Exercise: For the listing underneath, give the count of lines containing the string "galvd" and nothing further.

Source records
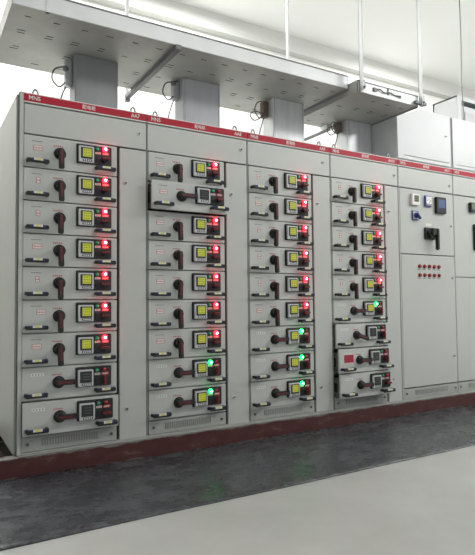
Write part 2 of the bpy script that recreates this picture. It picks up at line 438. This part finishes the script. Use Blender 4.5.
def b_amm(m, w, h):
    m.box(0, w, -.020, 0, 0, h, 'bluep', .004); m.box(w * .12, w * .92, -.022, -.018, h * .10, h * .92, 'white', .001)
    m.tube([(w * .25, -.0225, h * .5), (w * .5, -.0225, h * .72), (w * .78, -.0225, h * .5)], .0012, 'ink', seg=5)
    m.box(w * .48, w * .52, -.0235, -.022, h * .30, h * .66, 'ink', rot=Matrix.Rotation(.6, 3, 'Y'), piv=(w * .5, 0, h * .3))
    m.box(w * .12, w * .92, -.0235, -.021, h * .10, h * .26, 'inkg')
def b_multi(m, w, h):
    m.box(0, w, -.030, 0, 0, h, 'black', .005); m.box(w * .20, w * .82, -.0315, -.028, h * .34, h * .84, 'scrblue', .001)
    for k in range(3): m.box(w * .28, w * .74, -.0322, -.0313, h * (.45 + k * .13), h * (.49 + k * .13), 'scroff2')
    for k in range(4): m.box(w * (.22 + k * .15), w * (.31 + k * .15), -.0325, -.029, h * .14, h * .22, 'blue', .001)
def b_sel(m, w, h):
    m.box(0, w, -.012, 0, 0, h, 'bluep', .003); m.box(w * .1, w * .9, -.0135, -.01, h * .1, h * .9, 'silver', .001)
    m.cyl((w / 2, -.022, h / 2), .026, .022, 'blue', seg=20, bev=.003)
    m.box(-.010, .010, -.050, -.024, -.042, .020, 'blue', .004, rot=Matrix.Rotation(-.9, 3, 'Y')) if False else None
    m.box(w / 2 - .010, w / 2 + .010, -.050, -.024, h / 2 - .045, h / 2 + .020, 'blue', .004, rot=Matrix.Rotation(-.8, 3, 'Y'), piv=(w / 2, 0, h / 2))
inst('digital_meter', up, 3.318, 3.420, 1.797, 1.900, 'white square meter with grey display', b_white)
inst('ammeter', up, 3.503, 3.590, 1.797, 1.900, 'small dial meter with white face and blue rim', b_amm)
inst('power_analyser', up, 3.645, 3.782, 1.745, 1.900, 'black instrument with blue screen', b_multi)
inst('selector_switch', up, 3.333, 3.420, 1.660, 1.748, 'blue rotary selector switch', b_sel)
m = MB()
m.box(-.070, .070, -.020, 0, -.055, .055, 'blackm', .004); m.cyl((.0, -.035, 0), .047, .03, 'black', seg=28, bev=.004)
m.box(.022, .062, -.075, -.045, -.155, .045, 'black', .008); m.box(-.03, .062, -.070, -.040, -.02, .045, 'black', .008)
m.obj('breaker_handle', up, (L(3.562), 0, 1.547 - ZB), 'large black switch handle turned down')
MB().box(-.04, .04, -.0015, 0, -.012, .012, 'label').obj('label_plate', up, (L(3.555), 0, 1.632 - ZB))
m = MB(); m.cyl((0, -.003, 0), .018, .006, 'redp', seg=18); m.cyl((0, -.009, 0), .0155, .014, 'redp', seg=18, bev=.003)
btn = m.mesh('push_button')
for zz in (1.241, 1.160):
    for k in range(5):
        link('push_button', btn, lo, (L(3.421 + k * .0655), 0, zz - ZB), 'round dark red push button')
        MB().box(-.020, .020, -.0012, 0, -.004, .004, 'inkg').obj('label_plate', lo, (L(3.421 + k * .0655), 0, zz - ZB - .028))

# cabinet six
t, L, l, r, h = cabinet_shell(5, X[5], X[6], None, AA[5])
lock(h, L(4.64), 2.028 - ZB)
ZM = 1.150
up = MB().box(l + .003, r - .003, 0, .02, ZM - ZB + .003, ZD - ZB - .005, 'grey', .0025).obj('upper_door', t)
lo = MB().box(l + .003, r - .003, 0, .02, ZV - ZB + .004, ZM - ZB - .003, 'grey', .0025).obj('lower_door', t)
vent_panel(t, l + .003, r - .003, 26)
lock(up, L(4.64), 1.60 - ZB); lock(lo, L(4.64), .9 - ZB)
def b_m6(m, w, h):
    m.box(0, w, -.030, 0, 0, h, 'black', .004); m.box(w * .15, w * .85, -.0315, -.028, h * .28, h * .88, 'lcd', .001)
    for k in range(4): m.box(w * (.18 + k * .17), w * (.28 + k * .17), -.0325, -.029, h * .08, h * .2, 'bluep', .001)
inst('digital_meter', up, 4.145, 4.245, 1.795, 1.890, 'black square meter with grey display', b_m6)
m = MB()
m.box(0, .24, -.022, 0, 0, .262, 'black', .005); m.box(.02, .22, -.024, -.02, .02, .242, 'glass', .002); m.box(.06, .18, -.0255, -.023, .10, .19, 'inkg', .001)
m.obj('breaker_window', up, (L(4.203), 0, 1.415 - ZB), 'tall black-framed breaker window')

# ------------------------------------------------------------------ plinth, mat, floor, walls
m = MB(); xa, xb = -1.6, X[6] + .02
m.box(xa, xb, -.035, -.027, FZ, .0385, 'plinth', .001)            # web
m.box(xa, xb, -.028, .045, .033, .0385, 'plinth'); m.box(xa, xb, -.028, .045, FZ, FZ + .006, 'plinth')
m.box(xa, xb, DEP - .05, DEP, FZ, .0385, 'plinth')
for x in (-.95, .0, .78, 1.575, 2.38, 3.17, 3.92, xb - .03): m.box(x, x + .045, .045, DEP - .05, .0, .038, 'vent')
pl = m.obj('steel_plinth'); tag(pl, 'worn red-brown steel channel plinth running under the whole cabinet row', 'plinth')
# mortar / dirty grey sill strip between channel and cabinets
m = MB().box(-.02, X[6], -.020, DEP - .02, .0396, ZB - .0006, 'vent')
pk = m.obj('packing_strip'); tag(pk, 'thin dirty grey strip packed between the cabinets and the red channel', 'strip')

bm = MB(); t_ = bmesh.new()
nx, ny = 160, 26; x0, x1, y0, y1 = -2.2, 7.0, -.972, -.036
vs = []
from mathutils import noise as NZ
for j in range(ny + 1):
    row = []
    for i in range(nx + 1):
        x = x0 + (x1 - x0) * i / nx; y = y0 + (y1 - y0) * j / ny
        e = .012 * NZ.noise(Vector((x * 1.1, 0, 3))) if j == 0 else 0
        z = FZ + .007 + max(0, .006 * NZ.noise(Vector((x * 1.8, y * 3.2, 0))) + .003 * NZ.noise(Vector((x * 7, y * 9, 4)))) * min(1, j / 2.)
        row.append(t_.verts.new((x, y + e, z)))
    vs.append(row)
for j in range(ny):
    for i in range(nx): t_.faces.new((vs[j][i], vs[j][i + 1], vs[j + 1][i + 1], vs[j + 1][i]))
r_ = bmesh.ops.extrude_face_region(t_, geom=t_.faces[:])
for v in [g for g in r_['geom'] if isinstance(g, bmesh.types.BMVert)]: v.co.z = FZ + .0005
bmesh.ops.recalc_face_normals(t_, faces=t_.faces)
bm.merge(t_, 'mat', True)
tag(bm.obj('rubber_mat'), 'dark grey insulating rubber mat lying along the foot of the cabinets', 'mat')

m = MB()
FX0, FX1, FY0, FY1 = -4., 12., -7., 2.6
TX1, TY0, TY1 = -.02, .06, .94          # cable trench mouth
m.box(FX0, FX1, FY0, TY0, FZ - .1, FZ, 'floor'); m.box(FX0, FX1, TY1, FY1, FZ - .1, FZ, 'floor'); m.box(TX1 + .05, FX1, TY0, TY1, FZ - .1, FZ, 'floor')
m.box(FX0, TX1, TY0, TY1, FZ - .7, FZ - .6, 'trench')
m.box(FX0, TX1, TY0 - .05, TY0, FZ - .6, FZ - .002, 'trench'); m.box(FX0, TX1, TY1, TY1 + .05, FZ - .6, FZ - .002, 'trench'); m.box(TX1, TX1 + .0499, TY0, TY1, FZ - .6, FZ - .001, 'trench')
struct(m.obj('floor'))
struct(MB().box(FX0, FX1, 2.5, 2.6, FZ, 4.62, 'wall').obj('wall_back'))
struct(MB().box(FX1, FX1 + .1, FY0, 2.6, FZ, 4.62, 'wall').obj('wall_right'))
struct(MB().box(FX0 - .1, FX0, FY0, 2.6, FZ, 4.62, 'wall').obj('wall_left'))
struct(MB().box(FX0, FX1, FY0, 2.6, 4.52, 4.62, 'ceil').obj('ceiling'))
struct(MB().box(FX0, FX1, 2.38, 2.5, 4.30, 4.52, 'beam').obj('trim_1'))

# ------------------------------------------------------------------ busbar risers
rx = [(.375, .678), (1.193, 1.512), (2.026, 2.351), (2.855, 3.160)]
rl = ['dull grey sheet-metal busbar duct rising from the AA7 cabinet', 'grey sheet-metal busbar duct rising from the AA8 cabinet',
      'streaky galvanised busbar duct rising from the AA9 cabinet', 'bright galvanised busbar duct beside the white box on the right']
for k, (a, b) in enumerate(rx):
    t = thing('busbar_riser', rl[k], 'duct', ((a + b) / 2, .38, ZT + .001), 'busbar risers above the cabinets')
    w = (b - a) / 2; top = (2.648 if k < 3 else 2.598) - ZT
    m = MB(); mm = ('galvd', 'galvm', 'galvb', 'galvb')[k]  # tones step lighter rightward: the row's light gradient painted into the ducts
    m.box(-w, w, -.08, .08, 0, top, mm, .003)
    m.box(-w + .012, -w + .015, -.0815, -.08, .01, top, 'galvd'); m.box(w - .015, w - .012, -.0815, -.08, .01, top, 'galvd')
    m.obj('duct_body', t)
    m = MB(); fe = .02 if k < 3 else .003
    m.box(-w - .02, w + fe, -.10, .10, 0, .008, mm, .001)
    for sx in (-1, 1) if k < 3 else (-1,):
        for q in (-.7, 0, .7): m.cyl((sx * (w + .010), q * .08, .011), .005, .006, 'chrome', 'Z', 8)
    m.obj('base_flange', t)
    # joint box with loops of earth wire on its left
    c = thing('joint_box', ['small grey joint box with hanging wire left of the AA7 duct', 'small grey joint box with looped wire left of the AA8 duct',
                            'tan joint box with looped wires left of the AA9 duct', 'brown taped joint box with looped wires near the white box'][k], 'joint box', (a - .045, .40, 2.50 if k else 2.44), 'joint boxes on the risers')
    m = MB(); q = 'brown'
    m.box(-.004, .041, -.03, .03, .0, (.135 if k < 3 else .09) if k else .19, q if k > 1 else 'galv', .004)
    if k == 3: m.dome((-.01, -.01, .05), .040, q, .8); m.dome((.0, -.01, .01), .03, q)
    if k < 2: m.dome((0, -.02, .12), .022, 'wire')
    m.obj('box', c)
    m = MB(); m.tube([(-.02, -.02, .13 if k < 3 else .08), (-.075, -.03, .10 if k < 3 else .075), (-.095, -.03, .03), (-.05, -.03, -.02), (-.005, -.02, .02)], .0055, 'wire')
    m.obj('wire_loop', c)
    m = MB(); m.tube([(0, -.02, -.01), (-.025, -.03, -.07), (-.045, -.02, -.16), (-.035, -.01, -.288 if k else -.228)], .0055, 'wire')
    m.obj('earth_wire', c)
    if k >= 2:
        m = MB(); m.tube([(.0, -.02, .02), (-.09, -.03, .03), (-.14, -.03, -.01), (-.10, -.03, -.05), (-.01, -.02, 0)], .005, 'wire'); m.obj('wire_loop', c)

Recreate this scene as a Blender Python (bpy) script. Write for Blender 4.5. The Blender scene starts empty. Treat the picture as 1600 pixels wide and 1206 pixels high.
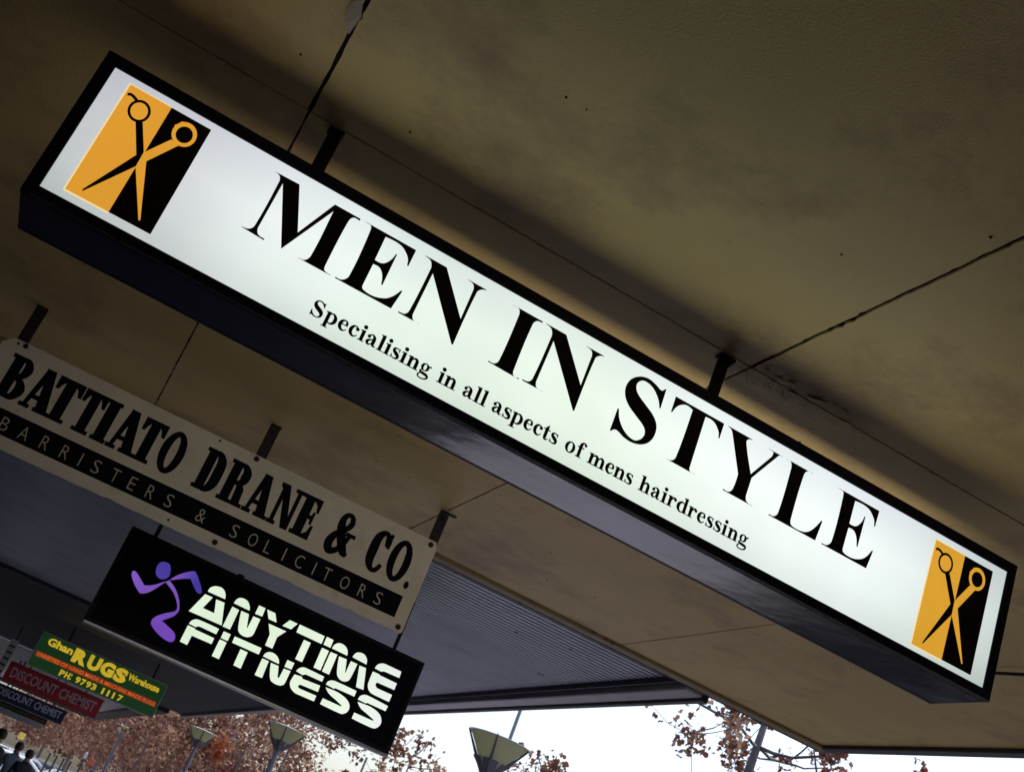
import bpy, bmesh, math, random, json
from mathutils import Vector, Matrix
from mathutils.geometry import tessellate_polygon

# ------------------------------------------------------------------ camera, sky, sun, exposure
SC = bpy.context.scene
COL = SC.collection
cam_d = bpy.data.cameras.new('camera'); cam = bpy.data.objects.new('camera', cam_d); COL.objects.link(cam)
RX = Vector((0.85320541, -0.38479635, 0.352097)); RD = Vector((0.46376228, 0.2507777, -0.84972648)); RF = Vector((0.23867357, 0.88828054, 0.39241893))
m = Matrix((RX, -RD, -RF)).transposed().to_4x4(); m.translation = (0, 0, 1.6)
cam.matrix_world = m
cam_d.sensor_width = 36; cam_d.lens = 42.91; cam_d.clip_start = 0.05; cam_d.clip_end = 3000
SC.camera = cam
cam_d.dof.use_dof = True; cam_d.dof.focus_distance = 3.1; cam_d.dof.aperture_fstop = 15

EXPO = .95
SUN_EL, SUN_AZ = math.radians(66), math.radians(62)      # azimuth from +Y towards +X
W = bpy.data.worlds.new('World'); SC.world = W; W.use_nodes = True
nt = W.node_tree; bg = nt.nodes['Background']
sky = nt.nodes.new('ShaderNodeTexSky'); sky.sky_type = 'NISHITA'; sky.sun_disc = False
sky.sun_elevation = SUN_EL; sky.sun_rotation = SUN_AZ; sky.air_density = 1.0; sky.dust_density = 4.0; sky.ozone_density = 1.0
nt.links.new(sky.outputs[0], bg.inputs[0]); bg.inputs[1].default_value = 0.15
sd = bpy.data.lights.new('sun', 'SUN'); sd.energy = .9; sd.angle = math.radians(12); sd.color = (1, .95, .87)
so = bpy.data.objects.new('sun', sd); COL.objects.link(so)
sv = Vector((math.sin(SUN_AZ)*math.cos(SUN_EL), math.cos(SUN_AZ)*math.cos(SUN_EL), math.sin(SUN_EL)))
so.rotation_euler = sv.to_track_quat('Z', 'Y').to_euler()
SC.view_settings.view_transform = 'Standard'; SC.view_settings.look = 'None'
SC.view_settings.exposure = EXPO; SC.view_settings.gamma = 1; SC.view_settings.use_curve_mapping = False
try:
    SC.cycles.max_bounces = 8; SC.cycles.diffuse_bounces = 5; SC.cycles.sample_clamp_indirect = 6
except Exception: pass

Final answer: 2